Arduino sketch for ATtiny85 or similar to be used in a coffee roasting controller board.
The design uses an ATtiny85 (see sketch for pinouts), MAX6675 temperature amplifier and type K thermocouple, 74HC165 shift register for interfacing with a Hitatchi compatible LCD in 4-bit mode.
The controller board manages timing, heater (via relay) and fan speed (~20V PWM) of a modified hot-air popcorn maker to roast small quantities of beans (40-100g).
When the tinyroaster is powered on (SW1), the user is presented with three modes: Manual, Temperature, Profile. Manual mode lets the user control the fan speed with the pot and the heater with the heater override switch (SW2).
In Temperature mode, the user first chooses the fan speed (70, 80, 90 or 100% duty cycle), and then controls the temperature with the pot (range is set from 0-280C).
In Profile mode, the user can choose from one of the pre-programmed profiles. Currently those are Light, City, City+, Vienna, French. The roast then begins and progresses until the end, at which point the beans are cooled to around 50C and the roast is stopped.
If a roast fails or stops prematurely, leaving the beans in the hot chamber can be dangerous. An emergency mode is therefor accessible by turning the pot all the way to the right and resetting the tinyroaster with the power switch (SW1). In this mode the fan is at 100% duty cycle and the heater is disabled, quickly cooling the chamber.
In order to control the heater and fan independently, the fan must be decoupled from the heater. How you do this depends on the brand/model. There are lots of resources online already for how to do this, such as http://www.instructables.com/id/Build-a-Controllable-Coffee-Roaster-from-an-Air-Po/ and https://ineedcoffee.com/poplite-coffee-roaster/
The parts were mostly what I had lying around, which explains why some bizarre design decisions were made.
A programmer header dangles out of the case so that I can connect a Bus Pirate and flash new software and roasting profiles using the Arduino IDE.
The ATtiny85 only has 5 I/O pins available, 6 if you can hold reset (pin 1) high enough while doing something useful with it. The 40k and 10k resistors do this, and allow us to read the potentiometer connected to this pin. This pot is the only user input, so it controls the fan speed, temperature, menu system, depending on what mode we're in.
The LCD uses a 74HC164 shift register, which needs 2 pins (data, clock). The MAX6675 thermocouple IC needs three pins (/cs, clock, data). Heater relay one pin, fan PWM one pin. To get around the shortage I share pins between the shift register and MAX6675. This mostly works well, with some caveats. The LCD update code in the Arduino sketch needs a few hacks to make it run without corruption. I arrived at this mostly by trial and error. This could all be easily solved by using an Arduino compatible microcontroller with more I/O pins.

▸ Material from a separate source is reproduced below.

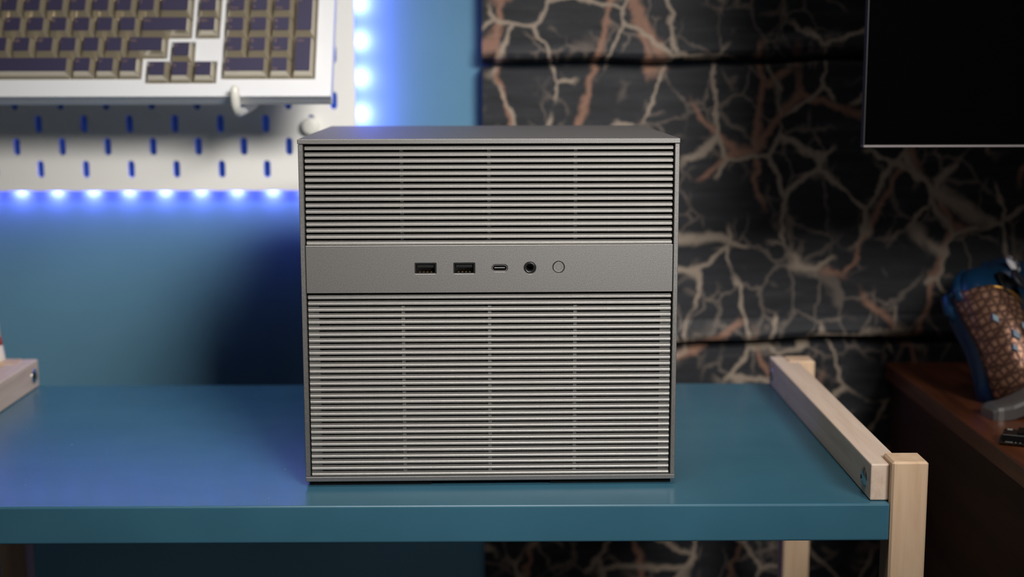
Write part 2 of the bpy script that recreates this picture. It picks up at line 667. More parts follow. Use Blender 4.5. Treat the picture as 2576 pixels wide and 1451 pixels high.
# port panel
bm = bmesh.new()
zc = 0.13977
ports = [(-0.0401, 0.00655, 0.0033, 0.0005), (-0.0160, 0.00655, 0.0033, 0.0005), (0.0061, 0.00485, 0.00215, 0.00214),
         (0.0249, 0.0037, 0.0037, 0.00369), (0.0428, 0.00365, 0.00365, 0.00364)]
xb = [-0.052, -0.028, -0.0045, 0.0155, 0.034, 0.054]
yf, yb = 0.0006, 0.0024
for i, (cx, a, b, r) in enumerate(ports):
    holed_cell(bm, xb[i], xb[i + 1], PB, PT, cx, zc + (0.0004 if i == 4 else 0), a, b, r, yf, yb, 0.0004, 6)
for x0, x1 in ((-sw - 0.0004, xb[0]), (xb[-1], sw + 0.0004)):
    box(bm, x0, x1, yf, yb, PB, PT)
bm.faces.ensure_lookup_table()
pp = bm_obj('port_panel', bm, M['alu'], cs)
# thin bright lip along the top edge of the panel
boxo('panel_lip', -sw - 0.0004, sw + 0.0004, yf - 0.0002, yf + 0.0012, PT - 0.0002, PT + 0.0003, M['alu_slat'], cs, bev=0.0001)
for cx in (-0.0401, -0.0160):
    bm = bmesh.new()
    sleeve(bm, cx, zc, (0.0063, 0.00305, 0.0004), (0.0059, 0.00265, 0.0003), 0.0012, 0.0098)
    us = bm_obj('usb_socket', bm, M['chrome'], pp)
    boxo('socket_back', cx - 0.0059, cx + 0.0059, 0.0094, 0.0098, zc - 0.0027, zc + 0.0027, M['port_black'], us)
    boxo('socket_tongue', cx - 0.0052, cx + 0.0052, 0.0022, 0.0094, zc + 0.0003, zc + 0.0021, M['port_black'], us, bev=0.0002)
    for k in range(4):
        xx = cx - 0.0035 + k * 0.00233
        boxo('contact', xx - 0.0005, xx + 0.0005, 0.0026, 0.009, zc - 0.0026, zc - 0.0022, M['gold'], us)
cx = 0.0061
bm = bmesh.new()
sleeve(bm, cx, zc, (0.00465, 0.00195, 0.00194), (0.0043, 0.0016, 0.00159), 0.0011, 0.0085)
uc = bm_obj('usb_c_socket', bm, M['mon_edge'], pp)
boxo('socket_back', cx - 0.0043, cx + 0.0043, 0.0082, 0.0085, zc - 0.0015, zc + 0.0015, M['port_black'], uc)
boxo('socket_tongue', cx - 0.0033, cx + 0.0033, 0.0018, 0.0082, zc - 0.0003, zc + 0.0004, M['rib'], uc, bev=0.0001)
bm = bmesh.new()
lathe(bm, [(0.0036, 0.0018), (0.0034, 0.0012), (0.0027, 0.0013), (0.0021, 0.0017), (0.0019, 0.0024), (0.0018, 0.009), (0.0, 0.009)], 0.0249, zc, 32)
aj = bm_obj('audio_jack', bm, M['jack'], pp, True)
bm = bmesh.new()
lathe(bm, [(0.00335, 0.003), (0.00335, 0.0008), (0.0031, 0.00055), (0.00205, 0.00058), (0.00195, 0.00085), (0.0018, 0.00085), (0.0017, 0.0006), (0.0, 0.0006)], 0.0428, zc + 0.0004, 40)
pbn = bm_obj('power_button', bm, M['alu'], pp)
bm = bmesh.new()
lathe(bm, [(0.00205, 0.00057), (0.00205, 0.00052), (0.0018, 0.00052), (0.0018, 0.00057)], 0.0428, zc + 0.0004, 40)
bm_obj('button_ring', bm, M['rib'], pbn)

# ------------------------------------------------------------------ pegboard
YP = 0.3853
PX0, PZ0 = -0.3996, 0.1753      # one slot centre of the lowest row
pg = empty('pegboard', (0, YP, 0))
tag(pg, 'white slotted pegboard on the teal wall, lit blue from behind', 'pegboard')
XE = -0.1203
ZB = 0.1562
bm = bmesh.new()
th = 0.005
xl = PX0 - 14 * 0.04 - 0.02
nrow = 16
for j in range(nrow):
    zc_ = PZ0 + j * 0.02
    z0, z1 = zc_ - 0.01, zc_ + 0.01
    if j % 2 == 0:
        xs_ = [PX0 + i * 0.04 for i in range(-14, 7)]
    else:
        xs_ = [PX0 - 0.02 + i * 0.04 for i in range(-13, 8)]
    edge = xl
    for i, cx in enumerate(xs_):
        right = cx + 0.02 if i < len(xs_) - 1 else XE
        holed_cell(bm, edge, right, z0, z1, cx, zc_, 0.0031, 0.0077, 0.00309, 0.0, th, 0.0003, 3)
        edge = right
box(bm, xl, XE, 0, th, ZB, PZ0 - 0.01)
box(bm, xl, XE, 0, th, PZ0 + (nrow - 1) * 0.02 + 0.01, PZ0 + (nrow - 1) * 0.02 + 0.02)
bo = bm_obj('board', bm, M['peg_white'], pg)
# folded rim and wall spacer
bm = bmesh.new()
lathe(bm, [(0.0, -0.0085), (0.0055, -0.0085), (0.0072, -0.0078), (0.0078, -0.0062), (0.0078, -0.002), (0.0068, 0.0), (0.0, 0.0)], 0, 0, 36)
kn = bm_obj('spacer_knob', bm, M['hook_white'], pg, True)
kn.location = (PX0 + 6 * 0.04, -0.0002, PZ0 + 0.04 - 0.002)
boxo('wall_spacer', PX0 + 6 * 0.04 - 0.0024, PX0 + 6 * 0.04 + 0.0024, 0.0, YW - YP - 0.0002, PZ0 + 0.034, PZ0 + 0.042, M['hook_white'], pg)

# ------------------------------------------------------------------ LED tape behind the pegboard
lt = empty('led_tape', (0, YW - 0.0120, 0))
tag(lt, 'blue LED tape stuck along the back edge of the pegboard', 'led strip')
inset = 0.004
boxo('tape', xl, XE - 0.012, 0.0112, 0.0119, ZB + 0.001, ZB + 0.011, M['strip'], lt)
boxo('tape', XE - 0.0135, XE - 0.0035, 0.0112, 0.0119, ZB + 0.001, PZ0 + 0.30, M['strip'], lt)
led_me = None
spots = []
x = -0.199
while x > xl + 0.02:
    spots.append((x, ZB + inset, 0))
    x -= 0.0324
spots += [(-0.199 + 0.0324, ZB + inset, 0), (-0.199 + 0.0648, ZB + inset, 0)]
z = 0.1905
while z < PZ0 + 0.29:
    spots.append((XE - inset, z, 1))
    z += 0.0324
pl = None
for sx, sz, side in spots:
    if led_me is None:
        bm = bmesh.new()
        box(bm, -0.0025, 0.0025, -0.0007, 0.0007, -0.0025, 0.0025, 0.0002)
        f0 = bm_obj('led_chip', bm, M['led'], lt)
        led_me = f0.data
        o = f0
    else:
        o = me_obj('led_chip', led_me, lt)
    dxz = (0.0014, 0.0) if side else (0.0, -0.0010)
    o.location = (sx - (0.0045 if side else 0), 0.0104, sz + (0 if side else 0.002))
    if pl is None:
        pl = bpy.data.lights.new('led_glow', 'AREA')
        pl.energy = 0.030
        pl.color = (0.30, 0.20, 1.0)
        pl.shape = 'SQUARE'
        pl.size = 0.004
        pl2 = pl.copy()
        pl2.energy = 0.055
        pl2.color = (0.31, 0.20, 1.0)
    lo = bpy.data.objects.new('led_glow', pl2 if side else pl)
    COL.objects.link(lo)
    lo.parent = lt
    lo.location = (sx + (0.0042 if side else 0), 0.0020 if side else 0.0055, sz - (0 if side else 0.0042))
    lo.rotation_euler = (PI / 2, 0, -math.radians(30)) if side else (PI / 2 - math.radians(35), 0, 0)    # shines on the wall and outwards


# ------------------------------------------------------------------ keyboard hung on the pegboard
P = 0.01905 * 0.97
tilt = math.radians(28.76)
kb = empty('keyboard', (-0.3843, 0.2982, 0.3100))
kb.rotation_euler = (PI / 2 - tilt, 0, 0)
tag(kb, 'white mechanical keyboard with navy keycaps hung on the pegboard', 'keyboard')
ZBZ = -0.0062       # bezel face
KX1 = 12.97 * P + 0.0165
KX0 = -7.5 * P - 0.011
KY0 = -3 * P - 0.0195
KY1 = 3.25 * P + 0.0235
cellx = lambda u: u * P + 0.0027
rowy = lambda r: -r * P - 0.0035            # lower edge of a key row
mg = 0.0008
wells = []


def well(ul, ur, rbot, rtop):
    wells.append((cellx(ul) - mg, cellx(ur) + mg, rowy(rbot) - mg, rowy(rtop) + P + mg))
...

Combining mains electricity, ~20V DC PWM and a poorly organised mess of wires inside a box is a recipe for radio frequency interference. Early versions had issues with LCD corruption and random ATtiny resets, but these appear to be solved by the installation of ferrite beads on data lines, on the fan PWM, and better organising and separating bunches of wires. I'm no expert on the subject so if you happen to spot other potential sources please let me know.